Mas como funciona uma investigação? “Hoje em dia não se investiga, escuta-se. Instruo o meu cliente a escutar, transformo os clientes em detetives.” O trabalho de investigação conta quase sempre com a preciosa ajuda dos informadores, as pessoas certas nos sítios certos, “pessoas subornadas”, uma vez que, neste mundo, o dinheiro quase tudo consegue comprar. “Uma senhora num cargo de grande poder comprou a secretária do marido, também ele poderoso, para que ela fosse a sua espia. Uma mulher com dinheiro é muito mais perigosa do que um homem. [risos]”

Ao longo de anos e anos a lidar com os dilemas do sexo oposto, o detetive conclui que trabalhar com mulheres nunca pode “ser feito a quente”, quando ainda predomina o lado emocional sobre a razão. Parte do seu trabalho, garante, passa por “adubar-lhes a mente, que anda muito ressequida”. “É preciso conhecê-las muitíssimo bem. As mulheres contam coisas ao detetive que não contam ao ginecologista.” 

Uma após outra escancaram o coração – e a carteira – ainda que isso implique revelar o seu lado negro e expor segredos embaraçosos. “A embaixadora que acreditou no empregadinho, a quem dava 1500 euros por mês, e ele nem sexo com ela tinha… Foi isso que a levou a desconfiar, sexo três ou quatro vezes em ano e meio! A pior coisa que pode acontecer a uma mulher é ser usada. É muito difícil ser mulher, a sociedade é má para as mulheres.”

“O detetive é uma nódoa”

Sem legislação que regulamente a atividade, apenas reconhecida pelas Finanças, e com dezenas de anúncios a pulular na Internet, optar por um detetive nem sempre é tarefa fácil e as burlas repetem-se um pouco por todo o país. Então, como escolher? “As pessoas têm de ser roubadas primeiro, para aprenderem. Quando ligam pela primeira vez para um detetive, e não fazem ideia de como as coisas funcionam, têm 99% de hipótese de serem enganadas. As pessoas confiam em tudo.” Mário Costa frisa que os sites de anúncios estão repletos de burlões e que esses falsos detetives fingem ser mais cegos do que toupeiras: “Nunca veem nada, porque no dia em que o fazem, o serviço acabou. Até podem ver o gajo agarrado à amante no carro, mas não dizem nada, para o cliente voltar”. 

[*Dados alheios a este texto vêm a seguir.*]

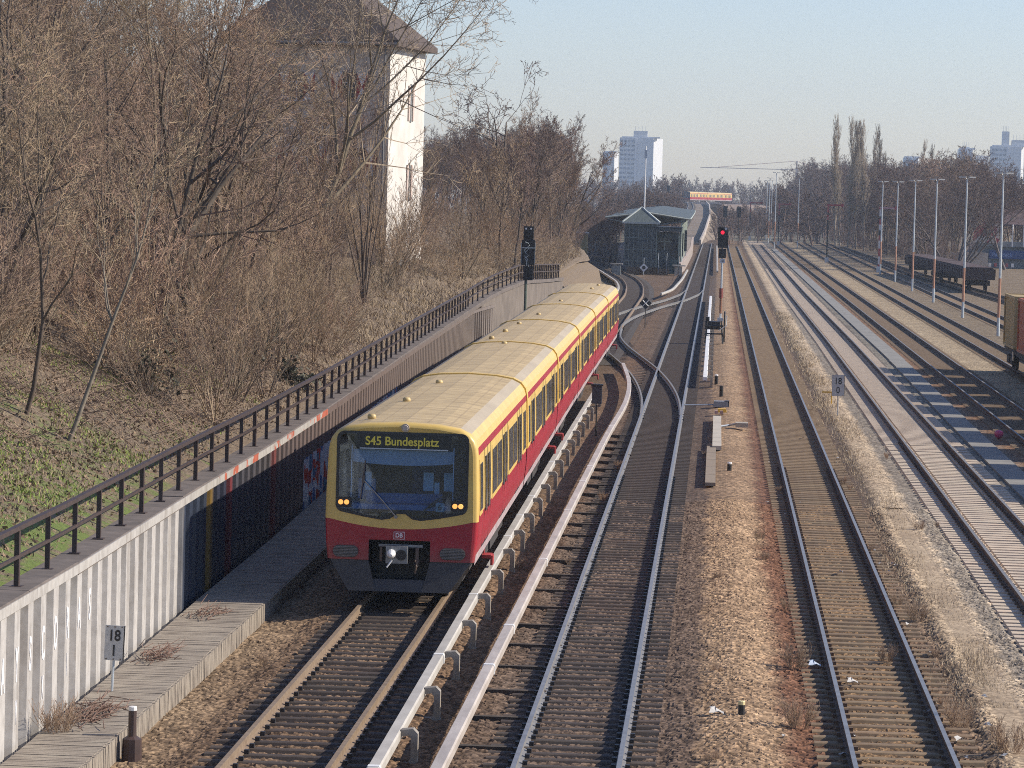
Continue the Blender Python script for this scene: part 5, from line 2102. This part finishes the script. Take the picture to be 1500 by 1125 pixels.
mb.box((.0, 2.2, 2.4), (2.4, 4, 3.9), 0)
mb.build("wall", DGREEN, an)
mb = MB()
mb.box((0, 1.6, 4.65), (3.0, 5.2, .42))
mb.box((0, 1.6, 4.9), (3.2, 5.4, .1))
mb.build("roof", DGREEN2, an)
mb = MB()
mb.box((-.3, .19, 3.1), (1.5, .03, 1.3))
mb.build("window", M("office_window", (.02, .022, .022), (.05, .05, .048), 2, .2), an)
mb = MB()
mb.box((1.25, .1, 2.2), (.16, .16, 3.6))
mb.box((-1.15, .1, 2.2), (.1, .12, 3.6))
mb.build("corner_post", M("post_pale_green", (.3, .34, .28), (.22, .26, .21), 3, .6), an)
mb = MB()
mb.box((-.3, .16, 3.1), (.07, .04, 1.3))
mb.box((-.3, .16, 3.35), (1.5, .04, .06))
mb.build("window_bar", M("post_pale_green", (.3, .34, .28)), an)
mb = MB()
mb.box((.75, .18, 2.6), (.75, .04, 2.0))
mb.build("door", BLACK, an)
st = thing("metal_stair", "dark metal stair with a handrail leading up to the platform office", "stair", (-5.9, 374.6, -.1))
for k in range(6):
    mb = MB()
    mb.box((0, .2 * k, .15 + .2 * k), (.85, .22, .05))
    mb.build("tread", DARKMETAL, st)
mb = MB()
for x in (-.45, .45):
    mb.tube([(x, 0, 0), (x, 0, 1.5), (x, 1.1, 2.2)], .03, 5)
mb.build("handrail", GALV, st)
bk = thing("platform_cabinet", "dark blue-green cabinet standing at the foot of the platform office", "cabinet", (-4.75, 374.8, -.1))
mb = MB()
mb.box((0, 0, .75), (.8, .6, 1.5))
mb.build("body", M("cabinet_teal", (.03, .075, .08), (.02, .05, .06), 4, .5), bk)
mb = MB()
mb.box((0, -.32, .8), (.04, .02, 1.3))
mb.build("door_seam", BLACK, bk)

plat = thing("station_platform", "island platform of the station with pale worn edge", "platform", (0, 0, 0))
mb = MB()
rp = [(380.5, -9.9, -4.0), (400, -10.3, -3.75), (440, -12.6, -3.7), (510, -14.6, -3.7), (640, -15.3, -4.5)]
vs, fs = [], []
for y, a_, b_ in rp:
    vs += [(a_, y, -.5), (a_, y, .92), (b_, y, .92), (b_, y, -.5)]
for k in range(len(rp) - 1):
    for q in range(3):
        fs.append((4 * k + q, 4 * k + 4 + q, 4 * k + 5 + q, 4 * k + 1 + q))
fs.append((0, 1, 2, 3))
mb.add(vs, fs)
mb.build("deck", M("platform_concrete", (.34, .29, .25), (.24, .2, .18), .8, .9), plat)
mb = MB()
mb.sweep([(b_ - .2, y, .93) for y, a_, b_ in rp], [(-.15, 0), (.2, 0), (.2, .02), (-.15, .02)])
mb.build("edge", M("platform_edge", (.55, .45, .4), (.42, .34, .3), 1, .8), plat)
mb = MB()
for x, z in ((-3.95, .3), (-4.4, .3)):
    mb.box((x, 373.6, .2), (.35, .8, 1.1))
mb.box((-4.1, 373.4, .85), (1.4, 1.2, .12))
mb.build("end_wall", M("platform_end", (.5, .46, .38), (.4, .35, .28), 1.5, .9), plat)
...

A maior parte não passa recibo, não tem escritório, reúne com os clientes num qualquer café ou mesmo no carro. “Neste país, o detetive é tolerado. Nenhuma polícia gosta de detetives privados. Não têm formação específica, interferem em investigações policiais, têm a mania que são importantes e não ouvem conselhos nem instruções de outros… O detetive privado é uma nódoa. E difícil de tirar!” Para Mário Costa, que defende que as pessoas, na realidade, não precisam deste tipo de serviços para nada, o que faz um verdadeiro detetive é “a transparência, o trabalho e a preocupação com o cliente” e que não será a regulamentação da profissão a operar algum tipo de mudança. “Detetives em Portugal? Há vigaristas e ladrões. Praticamente não há mais nada.”

 

Paulo Perdigão
Paulo Perdigão (Presidente da 
Direção ANIDEP – Associação Nacional dos Investigadores e Detetives Privados Profissionais) – D.R.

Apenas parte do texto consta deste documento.